Trustee Rich Senna (presentation) summarized House Bill 2 and several Senate bills affecting school finance, teacher pay and school safety funding, and discussed how the measures might change local revenue and personnel planning.

Trustee Rich Senna delivered a legislative update at the Boerne ISD Board of Trustees' April 21 meeting, outlining House Bill 2, Senate Bill 26 and other pending measures in the 2025 Texas Legislature and discussing potential implications for the district's budget and compensation planning.

Senna said House Bill 2 would raise the basic allotment from $6,160 to $6,555 and include an automatic biennial adjustment to the basic allotment based on property value growth. He also reported roughly $1.8 billion in the bill aimed at special education through an intensity-based model and additional funds for the teacher incentive allotment. Senna described the bill as increasing overall public-education funding and called out specific support for small and rural districts.

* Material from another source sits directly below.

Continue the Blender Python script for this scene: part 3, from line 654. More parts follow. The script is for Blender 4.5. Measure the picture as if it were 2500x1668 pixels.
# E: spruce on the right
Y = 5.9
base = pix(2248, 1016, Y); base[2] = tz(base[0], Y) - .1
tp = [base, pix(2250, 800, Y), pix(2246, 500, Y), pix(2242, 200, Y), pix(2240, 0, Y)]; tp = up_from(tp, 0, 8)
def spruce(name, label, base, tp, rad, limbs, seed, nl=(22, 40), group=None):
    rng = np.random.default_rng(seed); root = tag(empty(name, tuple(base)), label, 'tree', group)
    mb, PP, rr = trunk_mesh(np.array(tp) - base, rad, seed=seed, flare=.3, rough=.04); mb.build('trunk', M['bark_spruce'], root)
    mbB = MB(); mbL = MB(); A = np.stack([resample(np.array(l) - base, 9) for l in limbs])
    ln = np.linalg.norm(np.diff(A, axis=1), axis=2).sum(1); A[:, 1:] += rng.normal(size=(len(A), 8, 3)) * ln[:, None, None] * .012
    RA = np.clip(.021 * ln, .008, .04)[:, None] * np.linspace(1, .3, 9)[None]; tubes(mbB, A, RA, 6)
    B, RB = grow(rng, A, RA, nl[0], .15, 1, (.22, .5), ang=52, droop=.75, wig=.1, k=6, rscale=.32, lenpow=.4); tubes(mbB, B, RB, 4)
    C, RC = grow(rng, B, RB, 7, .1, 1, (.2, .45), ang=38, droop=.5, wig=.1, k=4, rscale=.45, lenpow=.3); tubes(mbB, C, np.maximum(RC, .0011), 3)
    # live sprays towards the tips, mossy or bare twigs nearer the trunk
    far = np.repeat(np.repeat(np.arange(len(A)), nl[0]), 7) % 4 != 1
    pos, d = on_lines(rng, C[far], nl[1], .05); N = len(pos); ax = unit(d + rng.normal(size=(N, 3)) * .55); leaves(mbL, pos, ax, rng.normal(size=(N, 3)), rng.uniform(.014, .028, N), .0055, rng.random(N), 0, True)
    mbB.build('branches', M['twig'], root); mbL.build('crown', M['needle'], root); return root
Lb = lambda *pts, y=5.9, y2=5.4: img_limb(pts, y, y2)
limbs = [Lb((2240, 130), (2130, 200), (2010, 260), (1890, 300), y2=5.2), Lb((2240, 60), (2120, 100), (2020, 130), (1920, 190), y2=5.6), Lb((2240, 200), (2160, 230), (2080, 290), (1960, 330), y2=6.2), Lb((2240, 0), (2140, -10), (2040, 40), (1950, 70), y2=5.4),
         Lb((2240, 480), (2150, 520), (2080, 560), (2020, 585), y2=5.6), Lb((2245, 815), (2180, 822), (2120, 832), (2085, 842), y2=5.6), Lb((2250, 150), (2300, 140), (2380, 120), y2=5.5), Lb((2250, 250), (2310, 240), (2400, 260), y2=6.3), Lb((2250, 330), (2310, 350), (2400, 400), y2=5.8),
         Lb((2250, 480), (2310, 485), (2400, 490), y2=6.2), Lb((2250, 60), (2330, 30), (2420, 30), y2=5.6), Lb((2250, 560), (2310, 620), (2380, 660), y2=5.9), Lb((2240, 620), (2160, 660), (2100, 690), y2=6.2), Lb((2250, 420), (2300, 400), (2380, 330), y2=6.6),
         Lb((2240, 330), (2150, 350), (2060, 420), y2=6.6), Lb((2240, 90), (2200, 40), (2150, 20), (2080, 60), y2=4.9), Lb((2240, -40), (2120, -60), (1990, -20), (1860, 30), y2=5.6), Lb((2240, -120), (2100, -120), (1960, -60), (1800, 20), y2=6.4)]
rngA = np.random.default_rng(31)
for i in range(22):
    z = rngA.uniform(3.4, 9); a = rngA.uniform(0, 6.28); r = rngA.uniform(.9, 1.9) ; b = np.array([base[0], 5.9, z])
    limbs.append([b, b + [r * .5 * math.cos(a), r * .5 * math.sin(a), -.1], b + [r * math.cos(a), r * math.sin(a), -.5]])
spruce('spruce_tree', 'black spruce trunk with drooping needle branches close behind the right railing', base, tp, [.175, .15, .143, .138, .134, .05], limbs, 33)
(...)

On teacher pay, Senna contrasted the House and Senate approaches. He summarized Senate Bill 26 as focusing on teacher compensation with a proposed veteran-teacher pay supplement (examples given in the meeting: $2,500 for certain 3-to-4-year teachers in larger districts and higher amounts for smaller districts and longer-tenured teachers). Senna noted the Senate approach dedicates more money to teacher pay but does not increase the basic allotment, which could limit district flexibility for non-teacher compensation and rising non-salary costs.

Senna also summarized competing proposals on education savings accounts (ESAs/vouchers). He said the House passed a version providing ESAs at 85% of local and state per-student funding with prioritization for students with disabilities and caps to limit high-income family participation; the Senate proposal differed in its dollar amounts and prioritization. He noted that lieutenant governor endorsement of the House version could shorten the process.

On school safety funding, Senna described Senate proposals to increase per-student safety allotments and per-campus minimums; he said the proposals would meaningfully raise state support for campus safety.

Senna closed by saying the session had about six weeks left and that the district would continue to monitor developments and feed updated scenarios into the May budget workshop.

Why it matters: changes to state funding formulas, teacher pay allotments and special-education funding could materially affect Boerne ISD's FY2026 revenue and compensation planning. Board members and administration said they would continue tracking the bills and prepare updated budget scenarios for the May finance workshop.